Not dramatic despair necessarily. Often it emerges quietly, through repetition. Alarm clocks. Commuting. Emails answered with increasing emotional detachment. The slow accumulation of days spent becoming someone unfamiliar to yourself. Eventually the mind begins fantasising not always about death itself, but about escape from the exhausting labour of self-maintenance. I think it is important to speak honestly about this distinction because suicidal thoughts are not always reducible to a simple desire for nonexistence. Sometimes they emerge from profound psychic exhaustion and a longing to be released from a mode of living that has become intolerably estranging. The danger lies partly in how convincing the mind becomes during these periods. Namely, that despair collapses temporality and transforms transient conditions into permanent conclusions.

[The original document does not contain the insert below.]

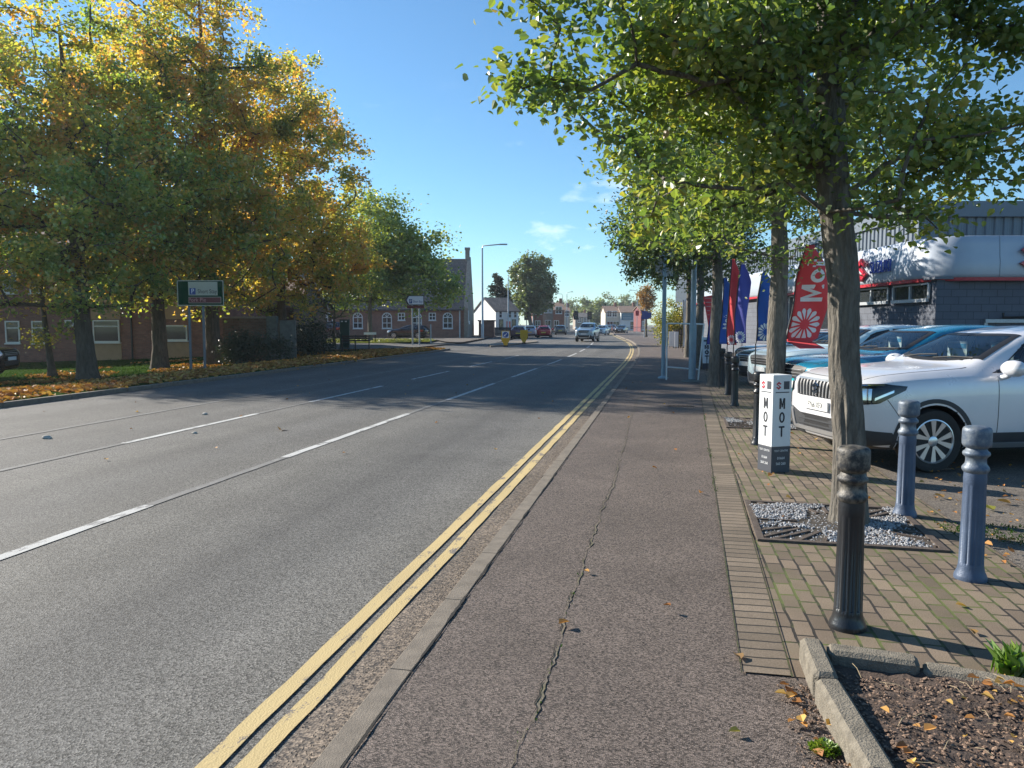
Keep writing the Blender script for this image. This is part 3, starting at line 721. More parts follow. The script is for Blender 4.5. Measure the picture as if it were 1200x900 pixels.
for p in CP[:8]:
    for _ in range(3): pts.append((p.x+r.normal(.01, .012), p.y+r.normal(0, .06), .001))
tag(blades('crack_moss', pts, .008, .02, 8, GRASS, .5), 'tiny green weeds rooted in the pavement crack', 'weeds', kind='stuff')
pts = []
for y in np.arange(3.6, 14, .02):
    if noise.noise((1, y*1.1, 4)) > .12: pts.append((PX1(y)+r.normal(0, .012), y, .004))
tag(blades('joint_moss', pts, .008, .02, 9, GRASS, .5), 'moss and tiny weeds along the joint beside the block edging', 'moss', kind='stuff')
pts = []
while len(pts) < 1500:
    x, y = r.uniform(2.15, 3.2), r.uniform(4.2, 6.6)
    if noise.noise((x*1.3, y*1.3, 14)) > .1: pts.append((x, y, -.005))
tag(blades('edge_moss', pts, .010, .03, 10, GRASS, .4), 'low moss and grass at the paving edge of the car park', 'moss', kind='stuff')
# ================================================================== BUILDINGS
BRICK = brickmat('red_brick', (.30, .115, .075), (.38, .16, .105), (.22, .19, .16), .225, .075, .010, axes='WALL', bmp=.25)
BRICKP = brickmat('purple_brick', (.24, .105, .082), (.33, .145, .11), (.17, .14, .12), .225, .075, .010, axes='WALL', bmp=.25)
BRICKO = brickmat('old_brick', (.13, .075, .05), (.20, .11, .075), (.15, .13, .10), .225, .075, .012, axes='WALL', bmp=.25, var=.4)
BRICKF = M('far_brick', (.26, .12, .085), .9, var=.25, vs=2)
BUFF = M('buff_panel', (.44, .30, .19), .85, var=.1, vs=3)
SLATE = brickmat('slate_roof', (.085, .08, .08), (.13, .12, .115), (.04, .04, .04), .3, .22, .012, axes='WALL', bmp=.25)
TILE = M('brown_tile', (.20, .135, .10), .9, var=.25, vs=3)
RENDER = M('white_render', (.70, .70, .68), .85, var=.08, vs=2)
CREAM = M('cream_render', (.58, .52, .42), .85, var=.1, vs=2)
STONE = M('weathered_stone', (.30, .25, .20), .9, var=.25, vs=4, bmp=.3, bs_=30)
CONC = M('aged_concrete_panel', (.13, .14, .125), .9, var=.3, vs=4)
def window(parent, x, z, wd, ht, y=0.0, bars=(1, 1), fr=.06, frame=UPVC, pane=WINGL, arch=False, sill=True, top=None):
    """window on a wall lying in local y=const and facing -y"""
    f = MB(); d = .06
    f.box2((x-wd/2, y-d, z), (x-wd/2+fr, y+.02, z+ht)); f.box2((x+wd/2-fr, y-d, z), (x+wd/2, y+.02, z+ht))
    f.box2((x-wd/2+fr, y-d, z), (x+wd/2-fr, y+.02, z+fr))
    if not arch: f.box2((x-wd/2+fr, y-d, z+ht-fr), (x+wd/2-fr, y+.02, z+ht))
    else:
        n = 10; P = [(x+wd/2*cos(PI*k/n), z+ht+wd/2*sin(PI*k/n)) for k in range(n+1)]; Q = [(x+(wd/2-fr)*cos(PI*k/n), z+ht+(wd/2-fr)*sin(PI*k/n)) for k in range(n+1)]
        for k in range(n):
            f.prism([(P[k][0], y-d, P[k][1]), (P[k+1][0], y-d, P[k+1][1]), (Q[k+1][0], y-d, Q[k+1][1]), (Q[k][0], y-d, Q[k][1])], (0, d+.02, 0))
        for k in (3, 5, 7): f.tube([(x, y-d*.7, z+ht), (x+(wd/2-fr*.5)*cos(PI*k/n), y-d*.7, z+ht+(wd/2-fr*.5)*sin(PI*k/n))], fr*.35, 4)
        f.box2((x-wd/2+fr, y-d*.8, z+ht-fr*.5), (x+wd/2-fr, y+.01, z+ht+fr*.5))
    nv, nh = bars
    for k in range(1, nv): xx = x-wd/2+wd*k/nv; f.box2((xx-fr*.4, y-d*.8, z+fr), (xx+fr*.4, y+.01, z+ht-fr))
    for k in range(1, nh): zz = z+ht*(k/nh if top is None else top); f.box2((x-wd/2+fr, y-d*.78, zz-fr*.4), (x+wd/2-fr, y+.008, zz+fr*.4))
    if sill: f.box2((x-wd/2-.05, y-d-.05, z-.07), (x+wd/2+.05, y+.02, z-.002))
    w_ = f.build('window', frame, parent, fix=False)
    g = MB(); g.box2((x-wd/2+fr*.5, y-.022, z+fr*.5), (x+wd/2-fr*.5, y-.004, z+ht-(fr*.5 if not arch else 0)))
    if arch:
        n = 10; g.prism([(x+(wd/2-fr*.5)*cos(PI*k/n), y-.022, z+ht+(wd/2-fr*.5)*sin(PI*k/n)) for k in range(n+1)], (0, .018, 0))
    g.build('pane', pane, w_)
    return w_
def gable_box(parent, x0, x1, y0, y1, eave, ridge, wallm, roofm, axis='X', over=.25, th=.14, zb=-.6):
    """box with a pitched roof; ridge along axis"""
    m = MB(); ym, xm = (y0+y1)/2, (x0+x1)/2
    if axis == 'X':
        m.prism([(x0, y0, zb), (x0, y1, zb), (x0, y1, eave), (x0, ym, ridge), (x0, y0, eave)], (x1-x0, 0, 0))
    else:
        m.prism([(x0, y0, zb), (x1, y0, zb), (x1, y0, eave), (xm, y0, ridge), (x0, y0, eave)], (0, y1-y0, 0))
    m.build('wall', wallm, parent, fix=True)
    r_ = MB()
    if axis == 'X':
        sl = (ridge-eave)/(ym-y0)
        for s, ye in ((-1, y0), (1, y1)):
            a = (ye+s*over, eave-sl*over+.02); b = (ym, ridge+.02)
            r_.prism([(x0-over, a[0], a[1]), (x0-over, b[0], b[1]), (x0-over, b[0], b[1]+th), (x0-over, a[0], a[1]+th)], (x1-x0+2*over, 0, 0))
    else:
        sl = (ridge-eave)/(xm-x0)
        for s, xe in ((-1, x0), (1, x1)):
            a = (xe+s*over, eave-sl*over+.02); b = (xm, ridge+.02)
            r_.prism([(a[0], y0-over, a[1]), (b[0], y0-over, b[1]), (b[0], y0-over, b[1]+th), (a[0], y0-over, a[1]+th)], (0, y1-y0+2*over, 0))
    return r_.build('roof', roofm, parent, fix=True)

# ---------------------------------------------------------------- car showroom on the right
CORR = M('grey_cladding', (.115, .13, .16), .5, .1, var=.06, vs=2)
CORRL = M('upper_cladding', (.15, .178, .215), .45, .1, var=.06, vs=2)
GREYBR = brickmat('painted_block', (.11, .122, .15), (.122, .135, .165), (.075, .082, .10), .44, .215, .012, axes='WALL', bmp=.25, var=.1)
FASC = M('silver_fascia', (.40, .44, .50), .40, .2, var=.05, vs=1.2)
REDT = M('red_trim', (.45, .015, .03), .4, var=.06); BLUEL = M('blue_sign_letter', (.02, .07, .42), .35, var=.05, coat=.5); REDL = M('red_sign_letter', (.50, .012, .04), .35, var=.05, coat=.5)
D0 = 22.0; L0 = lat(1094, D0)
show = thing('car_showroom', 'grey car showroom with a curved silver fascia band and red trim', 'building', cf(L0, D0), YAW)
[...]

But human lives are rarely as fixed as despair insists they are. People change slowly, then suddenly, entire identities dissolve and reform over time, careers once experienced as essential are abandoned, ambitions that once structured existence lose their emotional authority. Human beings are remarkably capable of surviving versions of themselves they once believed permanent. Perhaps what we call a “crisis” is sometimes simply the painful recognition that an old structure of meaning can no longer sustain us.
Increasingly, I suspect many forms of contemporary despair are connected not to individual pathology alone, but to the difficulty of constructing a meaningful self within systems that continuously reduce human value to productivity.
And yet despite all this, people continue.
They leave jobs, they reconstruct identities, they survive periods that once appeared unsurvivable. Meaning returns unpredictably as it is lost. In fact history - both collective and personal - is full of people who mistook transformation for destruction while living through it.
I am trying to remember this: that a wrong path is not a ruined life, that confusion is not evidence of deficiency and that perhaps part of being human is repeatedly discovering that the self you constructed cannot accompany you any further. Of course there is grief and pain in that discovery but perhaps there is also freedom in it too.